At 8:58 PM, Blogger Verdi said...

Okay, it seems like it's time to move on to step 2. Everyone please read about this step - link is in the sidebar. In this step Dave is going to ask us questions.

Note: You can always chime in with an affirmation or observation at any time. It might be good to preface it with "affirmation" or "observation" so we know the context of your response.

At 6:52 AM, Blogger Dave H. said...

I appreciate these comments, and the helpful process of community response/critique, more than i can say. This is a great idea for a site and my hat's off to MV. Thank you everyone for taking the time to look at my video and comment on it.
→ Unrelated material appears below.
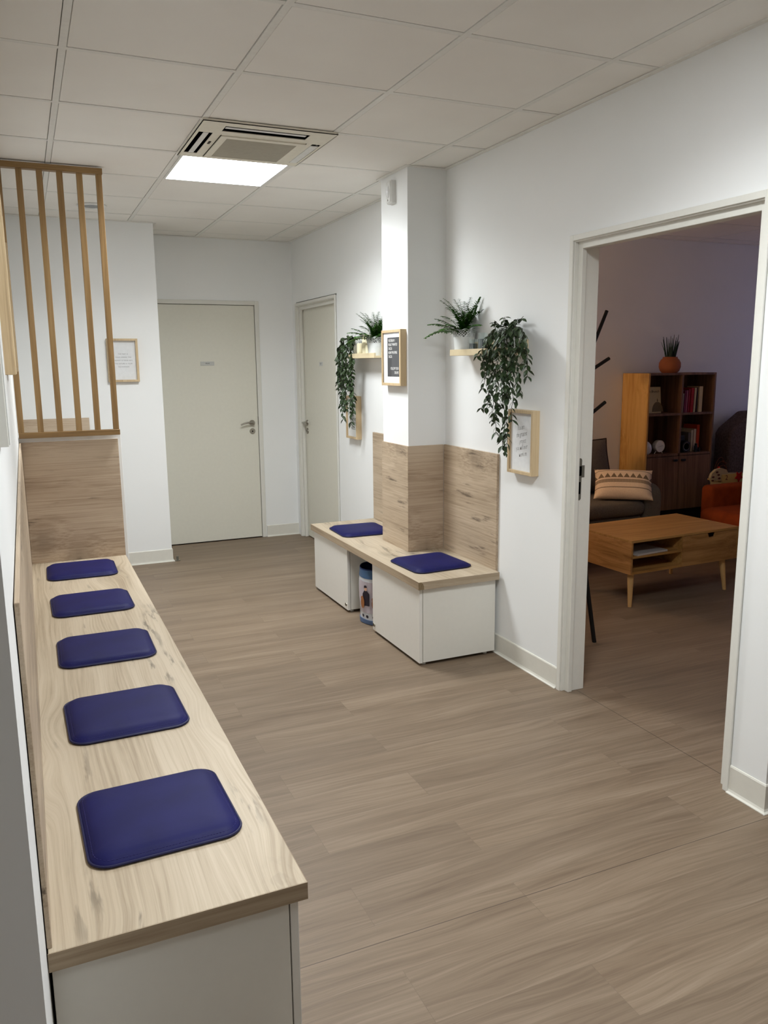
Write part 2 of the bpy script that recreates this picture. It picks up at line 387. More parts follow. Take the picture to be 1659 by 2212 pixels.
# angle trims along the ceiling's edge
tr = 1
for b in ((XR-.022, XR, 1.8, 4.12, H-.004, H+.001), (1.955, 1.977, 4.10, 4.49, H-.004, H+.001), (1.977, XR-.022, 4.099, 4.121, H-.004, H+.001), (XR-.022, XR, 4.47, YF, H-.004, H+.001), (.975, XR-.022, YF-.022, YF, H-.004, H+.001), (XL, .975, YB-.022, YB, H-.004, H+.001), (.975, .997, YB, YF-.022, H-.004, H+.001), (2.34, 7.2, 5.651, 5.673, H-.004, H+.001)):
    struct('trim_%d' % tr, MB().box(*b), TEE); tr += 1

# skirting: cove profile with a toe on the floor
def skirt(name, p0, p1, n, ends=(0, 0)):
    """from p0 to p1 (2-D) with the room on the side of n"""
    p0, p1, n = Vector(p0), Vector(p1), Vector(n).normalized(); d = (p1-p0).normalized()
    prof = [(0, 0), (.018, 0), (.018, .003), (.009, .006), (.0065, .014), (.006, .098), (.0035, .103), (0, .104)]
    m = MB()
    A = [p0+n*a+d*(-ends[0]*a) for a, z in prof]; B = [p1+n*a+d*(ends[1]*a) for a, z in prof]
    m.rings([[(q.x, q.y, pz[1]) for q, pz in zip(A, prof)], [(q.x, q.y, pz[1]) for q, pz in zip(B, prof)]])
    return struct(name, m, SKIRT)
skirt('baseboard_right', (XR, 2.985), (XR, 3.56), (-1, 0))
skirt('baseboard_right_near', (XR, 1.795), (XR, 1.946), (-1, 0), (1, 0))
skirt('baseboard_right_front', (XR, 1.795), (4.2, 1.795), (0, -1), (1, 0))
skirt('baseboard_far', (1.915, YF), (XR, YF), (0, -1))
skirt('baseboard_left_far', (.483, YB), (.975, YB), (0, -1), (0, 1))
skirt('baseboard_left_return', (.975, YB), (.975, YF), (1, 0), (1, 0))
skirt('baseboard_side_room', (2.4, 5.673), (7.2, 5.673), (0, -1))
skirt('baseboard_right_far', (XR, 5.17), (XR, 5.835), (-1, 0))

# doorway without its door leaf: a stepped frame and the lock plate
d3 = thing('door_3', 'open doorway with a stepped cream frame into the dim side room', 'doorway', (XR, 2.46, 0), kind='structure')
def doorframe(Y0, Y1, Z, X):
    """Y0 near, Y1 far edge of the clear opening, Z its height, X the wall's face"""
    m = MB()
    for x0, x1, i0, i1 in ((X-.012, X-.004, -.032, -.008), (X-.004, X+.015, -.028, -.003), (X+.015, X+.038, -.028, .025), (X+.038, X+WT+.012, -.028, .015)):
        m.box(x0, x1, Y1-i1, Y1-i0, 0, Z-i0, .0015, 1); m.box(x0, x1, Y0+i0, Y0+i1, 0, Z-i0, .0015, 1)
        m.box(x0, x1, Y0+i1-.001, Y1-i1+.001, Z-i1, Z-i0, .0015, 1)
    return m
part(d3, 'door_frame', doorframe(1.976, 2.946, 2.035, XR), DFRAME)
sp = part(d3, 'strike_plate', MB().prism([(XR+.047+.011*math.cos(R(t)), 1.012+.011*math.sin(R(t))+(.085 if t < 180 else -.085)) for t in range(0, 360, 20)], 'Y', 2.9300, 2.933).box(XR+.056, XR+.073, 2.9300, 2.933, 1.02, 1.075), DSTEEL)
part(sp, 'latch_hole', MB().box(XR+.040, XR+.056, 2.9296, 2.9302, 1.028, 1.072).box(XR+.041, XR+.053, 2.9296, 2.9302, .945, 1.0), VOID)

# closed doors
def lever(root, p, n, t):
    """handle, rose and lock on a leaf: p rose centre, n out of the leaf, t lever direction"""
    p, n, t = Vector(p), Vector(n), Vector(t); z = Vector((0, 0, 1))
    def disc(c, r): return MB().cyl(c, c+n*.007, r, r*.93, 28)
    h = part(root, 'handle', disc(p, .026).cyl(p+n*.004, p+n*.045, .0105, n=16)
             .tube([p+n*.045-t*.004, p+n*.047+t*.02+z*.004, p+n*.047+t*.05+z*.006, p+n*.045+t*.085-z*.002, p+n*.042+t*.112-z*.014], .0085, 10, .0065), STEEL, True)
    q = p-z*.073
    k = part(root, 'lock', disc(q, .026), STEEL, True)
    part(k, 'keyhole', MB().cyl(q+n*.0068, q+n*.0076, .006, n=14), VOID)
d1 = thing('door_1', 'flush cream door at the far end with lever handle and small sign', 'door', (1.40, YF, 0), kind='structure')
part(d1, 'leaf', MB().box(.942, 1.868, YF+.002, YF+.042, .008, 2.034, .0015, 1), DOOR)
part(d1, 'door_frame', MB().box(1.872, 1.908, YF-.010, YF+.05, 0, 2.072, .002, 1).box(.940, 1.872, YF-.010, YF+.05, 2.038, 2.072, .002, 1).box(.93, .941, YF, YF+.05, 0, 2.04), DFRAME)
part(d1, 'threshold_gap', MB().box(.942, 1.868, YF+.006, YF+.04, 0.0005, .008).box(1.868, 1.872, YF+.03, YF+.05, 0, 2.036).box(.942, 1.868, YF+.03, YF+.05, 2.034, 2.038), VOID)
part(d1, 'latch', MB().box(1.8665, 1.8735, YF+.0005, YF+.02, 1.015, 1.085), DSTEEL)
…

I guess my biggest question is whether this video is dumb, not just in terms of aesthetics or technical ability, but in terms of content. you know, unhelpful and fake. i feel very deeply about violent or damaging responses to conflict, and the negative social effects of over-defining "the Other" (yes I know there can be some positive effects). My feelings and ideas are real and important to me, but it is easy for their expression to become cliché, so that worried me.

How do you think my use of antique footage affects my intention for this to address contemporary situations?
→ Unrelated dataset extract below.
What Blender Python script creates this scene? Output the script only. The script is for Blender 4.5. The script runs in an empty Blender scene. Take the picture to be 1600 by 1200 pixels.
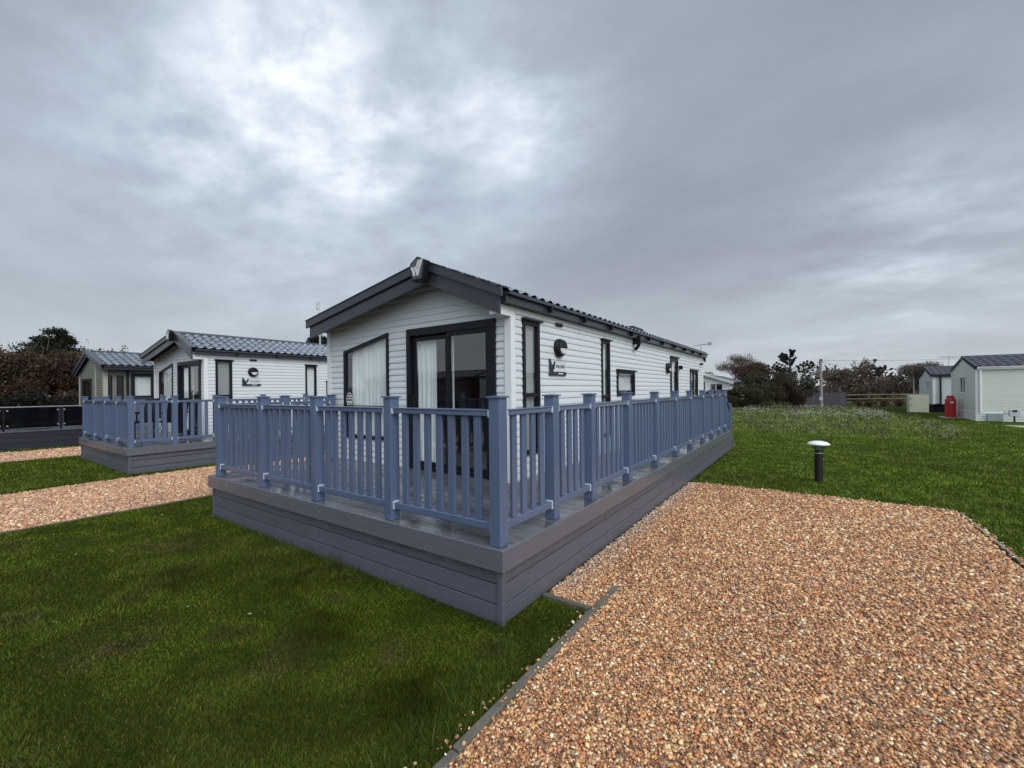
import bpy, bmesh, math, random
import numpy as np
from mathutils import Vector, Matrix
random.seed(7)
S = bpy.context.scene
C = S.collection
R = math.radians
rng = np.random.default_rng(11)
CAMP = np.array([-2.299, -1.702, 1.62])

# ------------------------------------------------------------------ materials
class NT:
    def __init__(s, name, tree=None):
        s.m = None
        if tree is None:
            s.m = bpy.data.materials.new(name); s.m.use_nodes = True; tree = s.m.node_tree
        s.t = tree; s.n = tree.nodes; s.l = tree.links; s.n.clear()
    def a(s, typ, ins=None, **kw):
        nd = s.n.new(typ)
        for k, v in kw.items(): setattr(nd, k, v)
        for k, v in (ins or {}).items():
            sock = nd.inputs[k]
            if isinstance(v, bpy.types.NodeSocket): s.l.new(v, sock)
            else: sock.default_value = v
        return nd
    def ramp(s, fac, stops, interp='LINEAR'):
        r = s.a('ShaderNodeValToRGB', {'Fac': fac}); cr = r.color_ramp; cr.interpolation = interp
        while len(cr.elements) < len(stops): cr.elements.new(.5)
        for e, (p, c) in zip(cr.elements, stops):
            e.position = p; e.color = (*c, 1) if len(c) == 3 else c
        return r.outputs['Color']
    def math(s, op, a, b=0., c=None):
        i = {0: a, 1: b}
        if c is not None: i[2] = c
        return s.a('ShaderNodeMath', i, operation=op).outputs[0]
    def mix(s, f, a, b, blend='MIX'):
        m = s.a('ShaderNodeMix', data_type='RGBA', blend_type=blend)
        for k, v in ((0, f), (6, a), (7, b)):
            if isinstance(v, bpy.types.NodeSocket): s.l.new(v, m.inputs[k])
            else: m.inputs[k].default_value = v if not (isinstance(v, tuple) and len(v) == 3) else (*v, 1)
        return m.outputs[2]
    def noise(s, vec, scale, detail=4, rough=.55, dist=0.):
        return s.a('ShaderNodeTexNoise', {'Vector': vec, 'Scale': scale, 'Detail': detail, 'Roughness': rough, 'Distortion': dist}).outputs['Fac']
    def out(s, sh): s.a('ShaderNodeOutputMaterial', {'Surface': sh}); return s.m
    def pbsdf(s, **kw):
        return s.a('ShaderNodeBsdfPrincipled', {k.replace('_', ' '): v for k, v in kw.items()})

def surf(name, col, rough=.5, var=.12, scale=6., bump=.0, bscale=80., stretch=(1, 1, 1), spec=.5, metal=0., island=0., rvar=.0, dirt=0., dirtcol=(.05, .06, .04)):
    n = NT(name)
    tc = n.a('ShaderNodeTexCoord').outputs['Object']
    mp = n.a('ShaderNodeMapping', {'Vector': tc, 'Scale': stretch}).outputs[0]
    f = n.noise(mp, scale, 5)
    c = n.ramp(f, [(.25, tuple(x*(1-var) for x in col)), (.75, tuple(min(1, x*(1+var)) for x in col))])
    if island:
        ri = n.a('ShaderNodeNewGeometry').outputs['Random Per Island']
        k = n.math('MULTIPLY_ADD', ri, island*2, 1-island)
        c = n.mix(1., c, n.a('ShaderNodeCombineColor', {0: k, 1: k, 2: k}).outputs[0], 'MULTIPLY')
    if dirt:
        g = n.noise(tc, 2.3, 8, .7)
        g = n.ramp(g, [(.5, (0, 0, 0)), (.8, (dirt,)*3)])
        c = n.mix(g, c, dirtcol)
    r = rough
    if rvar:
        r = n.math('MULTIPLY_ADD', n.noise(tc, 3.1, 3), rvar*2, rough-rvar)
    b = n.pbsdf(Base_Color=c, Roughness=r, Metallic=metal)
    b.inputs['Specular IOR Level'].default_value = spec
    if bump:
        h = n.noise(mp, bscale, 4)
        bp = n.a('ShaderNodeBump', {'Strength': bump, 'Distance': .004, 'Height': h})
        n.l.new(bp.outputs[0], b.inputs['Normal'])
    return n.out(b.outputs[0])

def stained_skirt():
    n = NT('grey_skirting_with_water_spots')
    tc = n.a('ShaderNodeTexCoord').outputs['Object']
    ri = n.a('ShaderNodeNewGeometry').outputs['Random Per Island']
    g = n.noise(n.a('ShaderNodeMapping', {'Vector': tc, 'Scale': (2, 2, 26)}).outputs[0], 5, 5)
    c = n.ramp(g, [(.3, (.080, .085, .112)), (.7, (.108, .113, .146))])
    k = n.math('MULTIPLY_ADD', ri, .16, .90)
    c = n.mix(1., c, n.a('ShaderNodeCombineColor', {0: k, 1: k, 2: k}).outputs[0], 'MULTIPLY')
    z = n.a('ShaderNodeSeparateXYZ', {0: tc}).outputs[2]
    wob = n.math('MULTIPLY_ADD', n.noise(tc, 3., 4), .10, -.05)
    zz = n.math('ADD', z, wob)
    band = n.a('ShaderNodeMapRange', {0: zz, 1: .285, 2: .37, 3: 0., 4: 1.}).outputs[0]
    sp = n.ramp(n.noise(tc, 75., 4, .8), [(.50, (0, 0, 0)), (.58, (1, 1, 1))])
    blot = n.ramp(n.noise(tc, 9., 5, .7), [(.42, (.25,)*3), (.6, (1,)*3)])
    f = n.math('MULTIPLY', n.math('MULTIPLY', band, sp), n.math('MULTIPLY', blot, .60))
    c = n.mix(f, c, (.26, .27, .29))
    low = n.a('ShaderNodeMapRange', {0: n.math('ADD', z, wob), 1: .0, 2: .07, 3: .5, 4: 0.}).outputs[0]
    c = n.mix(low, c, (.055, .06, .045))
    b = n.pbsdf(Base_Color=c, Roughness=n.math('MULTIPLY_ADD', blot, .15, .36))
    bp = n.a('ShaderNodeBump', {'Strength': .3, 'Distance': .003, 'Height': n.noise(n.a('ShaderNodeMapping', {'Vector': tc, 'Scale': (1, 1, 14)}).outputs[0], 50, 4)})
    n.l.new(bp.outputs[0], b.inputs['Normal'])
    return n.out(b.outputs[0])

def wet_deck():
    n = NT('wet_composite_boards')
    tc = n.a('ShaderNodeTexCoord').outputs['Object']
    ri = n.a('ShaderNodeNewGeometry').outputs['Random Per Island']
    g = n.noise(n.a('ShaderNodeMapping', {'Vector': tc, 'Scale': (14, 1, 1)}).outputs[0], 5, 5)
    c = n.ramp(g, [(.3, (.085, .090, .108)), (.7, (.120, .126, .146))])
    k = n.math('MULTIPLY_ADD', ri, .6, .66)
    c = n.mix(1., c, n.a('ShaderNodeCombineColor', {0: k, 1: k, 2: k}).outputs[0], 'MULTIPLY')
    w = n.noise(tc, 1.6, 5, .6, .6)
    wet = n.ramp(w, [(.40, (.42,)*3), (.56, (.07,)*3)])
    b = n.pbsdf(Base_Color=c, Roughness=wet)
    b.inputs['Specular IOR Level'].default_value = .6
    wv = n.a('ShaderNodeTexWave', {'Vector': tc, 'Scale': 26., 'Distortion': 0.}, wave_type='BANDS', bands_direction='X').outputs['Fac']
    dry = n.ramp(w, [(.42, (1,)*3), (.58, (.12,)*3)])
    bp = n.a('ShaderNodeBump', {'Strength': n.math('MULTIPLY', dry, .7), 'Distance': .002, 'Height': wv})
    n.l.new(bp.outputs[0], b.inputs['Normal'])
    return n.out(b.outputs[0])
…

Cute kids looking sad/confused can be overused. Do you think it comes across hackneyed?

Does the transition from individual status (what am i?) to social conflict (what are we?) happen smoothly/comprehensibly?

I intentionally avoided using the label "nigger." Was that cowardly?

Folks have mentioned before that it runs long, and I'd like to hear more reaction to that.

Is the final question "or am i something more" redundant and unnecessary?

I'd like to encourage thought about many kinds of conflict rather than only the big ones of race, class, orientation, etc. Is the theme general enough to do that, or will someone just look and say "I'm not a racist so this isn't about me" and stop thinking?

If you didn't like it that much, or don't think it constructively encourages thought about social labelling and conflict, please eventually let me know (when it's appropriate in the process) so i can hear that perspective too.

Thank you again so much for the privelege of hearing your responses in a structured way.

At 7:48 AM, Blogger Jen Simmons said...

Okay - just to reiterate how the process works -- in this step, Step 2, Dave has asked us some questions. Carefully read his questions, (probably go watch the film again), and then respond to his questions. You can only answer what he has asked about -- you cannot (yet) start talking about anything you want to. You must restrain yourself and only answer in direct response to what's been asked. You can also (as Verdi said) keep doing Step 1 -- affirmations and observations. (As we add new steps along the way, you are always free to back up and add more to the previous steps). Dave can also keep asking questions... and we can answer his new questions. But that's it for now! Save your other thoughts until later -- maybe write them down someplace since it will be a couple days before we move on to Step 3 + 4.

At 4:36 PM, Blogger Verdi said...

When you do this in person, the artist generally asks one question at a time because as soon as they say it everyone has a response. Since this is a blog and Dave could just list all of his questions, I'm wondering if that is overwhelming for people and thus nobody has answered any so far. So I thought I'd get the ball rolling by saying you can just choose to answer one or answer one at a time.

So that's what I'm doing - answering the first one that I had an answer for.

For me the use of antique footage and the use of "I" seemed at odds rather than antique footage and contemporary questions. To me it seems like even though the footage is old those questions are still with us.

At 8:27 PM, Blogger Devlon said...

Sorry it's taken a while for me to contribute. Nothing wrong with the format of the process, just not enough hours in the day.

Anyway :)

Dave's biggest question: Is this dumb. My opinion, no. I found it interesting, thought-provoking and slightly moving.

I thought the use of the old footage was an indication that these issues aren't new, labels are I agree with Verdi on that one.

The lack use of that word might be seen as cowardly, but I can't say I'd have used it, it's pretty ugly.

The final question: "am I some thing more?" was nice, it left me with something to think about after.